To round off their transition support, SACA Player Plus also motivated for Thyssen – and current national bowling coach Charl Langeveldt – to do the CSA Level III coaching course in 2014/15 .
“There was obviously limited space, but he did superbly and got great marks. It shows what a person can do, given the opportunity,” Gobel concludes.
Buoyed by the support, Thyssen has made a successful start to his new career.
“When I arrived in January 2014, the first team was ranked in the 50s I think – remember it’s a rugby school – but we ended the year ranked 10th so I think we’ve done well.”
He has also been unafraid to go straight to the top for some advice…

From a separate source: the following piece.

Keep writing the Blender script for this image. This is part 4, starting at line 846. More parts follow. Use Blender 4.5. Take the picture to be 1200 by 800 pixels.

“[Proteas coach] Russell Domingo was my coach from Under-15 to academy level, and brought me back to the Warriors after two years playing for Free State. He has always been willing to answer any questions I have.”
Besides that, Thyssen can count on first hand experience – three years of SA Schools [2000-02] alongside the likes of AB de Villiers and competing against Brendon McCullum and Alistair Cook on SA Under-19 tours – to nurture the schoolboys under his watch.
“They are always asking me questions about that and my career. The one thing I always tell them is that talent can only take you so far, but you have to work hard if you want to turn professional… and that your career can end when you least expect it.”